What is the iPad, really?

I could just tell you but where would the fun be? If an Agatha Christie novel started with "The butler killed the Lord of the Manor" you would be dealing with a "Columbo" situation and not a murder mystery. Maybe you like "Columbo" and the ceaseless repetition of "One last question ..." but I don't and I'm writing this.

My thought process started at the time that Apple decided to ban 3rd party adverts in iPad/iPhone applications gathering "analytics". They also banned applications from gathering "analytics" as well. "Analytics" are statistics on when and how many times something happens. For example many application developers like to know how often their application is used, which parts are used the most, which parts the least etc. If a part of an application is not being used the developer then needs to determine why? Is it because that bit is too complex or too hard? Or is it because it really isn't that useful? Advertisers like to know how often their advert is clicked and as much data about the person doing the clicking as possible so that they can target adverts as accurately as possible. With newspapers an magazines advertisers have no idea how many people actually read them - online stats are like mana from heaven.

I read an article on Daring Fireball regarding the war between Google and Apple, the author stating that Google started the war when it launched Android. Apple's latest salvo in the war is basically banning Google from displaying adverts within applications on the iPhone/iPad or any company whose sole business is not mobile adverts.
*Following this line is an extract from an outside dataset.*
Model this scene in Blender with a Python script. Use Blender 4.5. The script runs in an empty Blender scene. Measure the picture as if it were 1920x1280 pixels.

This got me thinking about open competition. At first is seemed silly and anti-competitive for Apple to ban third party companies from advertising in third party applications. Before a developer can can get an application onto the iPhone/iPad they must first sign up for the developer program at a cost US$99 even if the application is to be given away for free. The developer can submit as many applications for their $US99 fee and if they get through Apple's bizarre acceptance process they then join the other 220,000 (mostly worthless) applications vying for public attention.

Apple are also very restrictive in the tools that developers can use to build applications on the iPhone/iPad. Basically you can only use the tools that Apple supplies - no one else's.

The top man at Apple, Steve Jobs, recently wrote a piece that claimed the iPhone/iPad were "open" because they came with a web browser. The reality is that the system is closed except via a very narrow corridor that has an entrance fee and hefty bouncers standing should to shoulder making sure you follow the dress code to the letter - no trainers!

And it was at this point that the penny dropped - the iPad/iPhone are in fact portable games consoles. Just because the iPad looks like a personal computer, it isn't. It is a closed system with a web browser - just like the PSP, PS3, Nintendo Wii/DS and XBox. All these systems are basically closed - you have to use the software on offer, developers have to pay to enter and the parent company will decide on all matters - important and trivial.

As both a nerd and a geek I want my computers "open" in both terms of software and hardware. I want to be able to install whatever software I want, when I want. I want to be able to update my hardware as well. I don't though, feel the same way about my microwave. It has 12 programs, although I only use one - full power and I would never dream of taking it to bits in an attempt to "upgrade" it.

So actually the iPad is a domestic appliance - like a washing machine or a microwave, albeit a very advanced one. When you think of it in those terms the closed nature of the product becomes self evident. Also the spin of Steve Jobs and Apple is shown for what it is. Calling the iPad "revolutionary" is all well and good, so was the microwave oven when it first came out. 

Apple products are still superior to those made by other companies simply because the user comes first. It will take many years for other companies to catch up due to the simple reason that most tech companies haven't worked out why we love our microwaves - they just work and they are really simple to use. In the technology field the only person who has the vision is Mark Shuttleworth of Ubuntu.

P.S. The games console thing was a red herring. You don't get red herrings in "Columbo"!